In pamphlets left in Mr Denis's car, the EPP claimed responsibility for the kidnapping and demanded that the government free two of the group's jailed leaders in exchange for the former vice-president's release.

The rebels also demanded that the family of Mr Denis hand out food worth $2m (£1.4m) to 40 communities in the region where the kidnapping took place and that they distribute the EPP's propaganda material.

While the family said it had met the kidnappers' demands, the government refused to free the two imprisoned EPP rebels who are both serving sentences for the attempted murder of three police officers during a foiled jailbreak.
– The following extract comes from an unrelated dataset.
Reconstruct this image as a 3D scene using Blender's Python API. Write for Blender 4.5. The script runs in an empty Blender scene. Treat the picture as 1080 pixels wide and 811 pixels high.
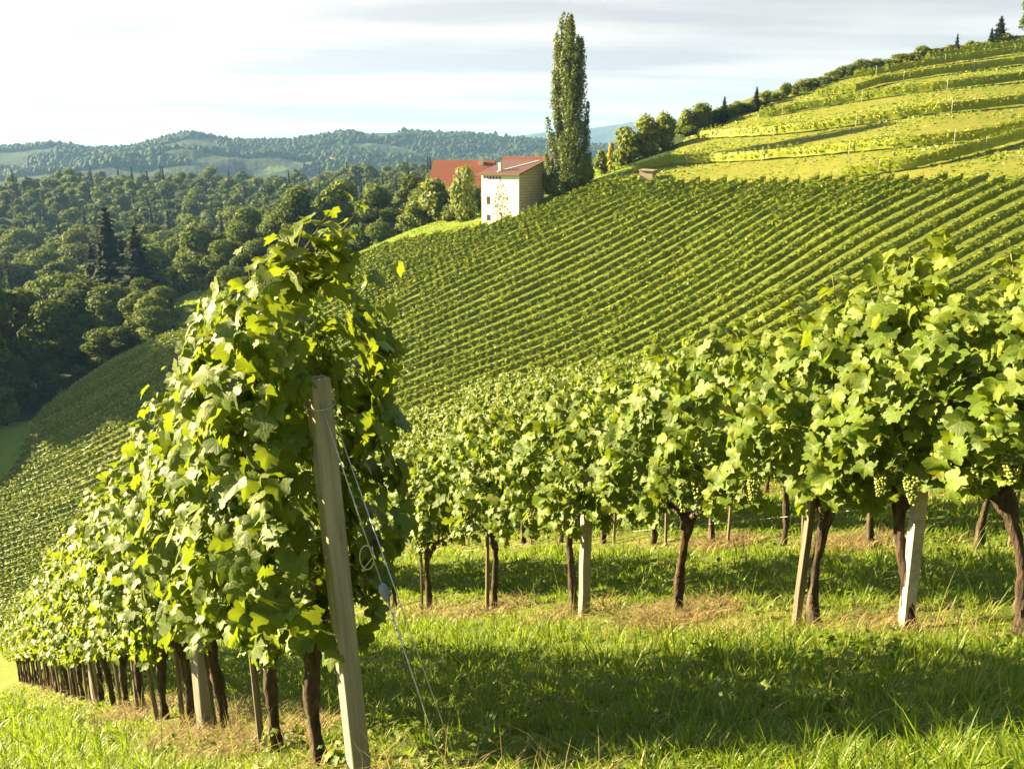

On Sunday, Beatriz Denis said that nine months on from her father's kidnap "there have been no results from the side of the government, nor any other advances or information".

She said that the only information the family had received was in the form of another EPP pamphlet which had been left in a local business on 4 June.

The pamphlet, which was addressed to the Denis family, has been verified by the authorities.

Ms Denis, who said that the kidnappers demanded that she make the pamphlet's contents public, said she would only do so if the rebels provided proof her father is alive.

Óscar Denis is not the only person the EPP is holding. Rancher Félix Urbieta has been in captivity since October 2016, and police officer Edelio Morínigo was seized by the rebels in July 2014.